On optical media like CDs one would even put some data closer to the middle or on the outer edge of the disc because the reading speed is different due to the linear velocity.
This is an optimization for bandwidth at the cost of size (which often wasn’t a problem because the medium wasn’t filled anyway)
swiftcoder|2 months ago
HDDs also have to real with fragmentation, I wonder what the odds that you get to write 150 GBs (and then regular updates in the 30GB range) without breaking it into fragments...
pixl97|2 months ago
Microsoft has a paper somewhere that shows IO speed starts to drop when fragments of files get below 64MB. So you can split that file up into a few thousand pieces without much performance loss at all.
everforward|2 months ago
Even if you pack those, there's no guarantee they don't get fragmented by the filesystem.
CDs are different not because of media, but because of who owns the storage media layout.
Karliss|2 months ago
Single large file is still more likely to be mostly sequential compared to 10000 tiny files.

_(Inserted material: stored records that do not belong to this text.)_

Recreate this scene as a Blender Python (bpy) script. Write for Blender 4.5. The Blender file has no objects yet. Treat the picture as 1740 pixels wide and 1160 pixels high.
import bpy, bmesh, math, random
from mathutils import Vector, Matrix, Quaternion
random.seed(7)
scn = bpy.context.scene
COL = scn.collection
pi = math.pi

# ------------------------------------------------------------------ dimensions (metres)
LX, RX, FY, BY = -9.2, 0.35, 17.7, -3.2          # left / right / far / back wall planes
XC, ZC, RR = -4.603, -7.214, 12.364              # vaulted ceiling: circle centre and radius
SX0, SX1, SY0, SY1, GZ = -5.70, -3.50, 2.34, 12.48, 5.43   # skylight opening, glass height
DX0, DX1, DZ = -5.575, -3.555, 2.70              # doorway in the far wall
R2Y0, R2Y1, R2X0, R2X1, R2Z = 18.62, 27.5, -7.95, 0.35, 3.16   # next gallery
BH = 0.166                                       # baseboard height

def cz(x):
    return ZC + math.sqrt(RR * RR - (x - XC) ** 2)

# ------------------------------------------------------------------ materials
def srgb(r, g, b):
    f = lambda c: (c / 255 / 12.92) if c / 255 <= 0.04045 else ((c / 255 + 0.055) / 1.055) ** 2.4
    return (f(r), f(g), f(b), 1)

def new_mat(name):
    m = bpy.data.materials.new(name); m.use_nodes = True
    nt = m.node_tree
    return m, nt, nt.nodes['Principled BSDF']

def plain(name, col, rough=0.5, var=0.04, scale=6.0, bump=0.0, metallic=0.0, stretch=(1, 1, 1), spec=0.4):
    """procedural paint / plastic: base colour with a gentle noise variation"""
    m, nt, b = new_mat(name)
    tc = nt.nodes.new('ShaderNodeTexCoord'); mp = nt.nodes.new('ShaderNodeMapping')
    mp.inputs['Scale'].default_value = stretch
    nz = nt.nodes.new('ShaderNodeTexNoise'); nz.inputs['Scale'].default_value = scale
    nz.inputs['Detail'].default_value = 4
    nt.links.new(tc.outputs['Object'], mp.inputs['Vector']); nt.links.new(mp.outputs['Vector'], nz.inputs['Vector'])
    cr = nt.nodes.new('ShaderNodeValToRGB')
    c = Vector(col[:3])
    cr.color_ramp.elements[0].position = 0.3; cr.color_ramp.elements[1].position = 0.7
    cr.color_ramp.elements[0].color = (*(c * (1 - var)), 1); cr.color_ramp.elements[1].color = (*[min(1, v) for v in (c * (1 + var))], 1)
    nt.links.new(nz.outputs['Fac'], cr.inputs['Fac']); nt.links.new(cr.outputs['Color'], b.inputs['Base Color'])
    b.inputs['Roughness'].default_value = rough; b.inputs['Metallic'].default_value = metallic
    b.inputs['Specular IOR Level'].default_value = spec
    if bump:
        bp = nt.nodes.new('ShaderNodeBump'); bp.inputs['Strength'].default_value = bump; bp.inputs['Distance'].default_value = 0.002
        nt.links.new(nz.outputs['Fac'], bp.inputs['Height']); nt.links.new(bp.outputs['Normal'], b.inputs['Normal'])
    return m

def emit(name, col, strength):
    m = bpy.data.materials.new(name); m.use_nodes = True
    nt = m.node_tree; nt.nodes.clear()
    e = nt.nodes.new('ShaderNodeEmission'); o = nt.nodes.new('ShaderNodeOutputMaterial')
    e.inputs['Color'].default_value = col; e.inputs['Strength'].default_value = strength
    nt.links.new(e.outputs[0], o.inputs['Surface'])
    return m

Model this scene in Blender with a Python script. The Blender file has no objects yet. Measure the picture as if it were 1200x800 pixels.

With large amount of individual files the file system is more likely to opportunistically use the small files for filling previously left holes. Individual files more or less guarantee that you will have to do multiple syscalls per each file and to open and read it, also potentially more amount of indirection and jumping around on the OS side to read the metadata of each individual file. Individual files also increases chance of accidentally introducing random seeks due to mismatch between the order updater writes files, the way file system orders things and the order in which level description files list and reads files.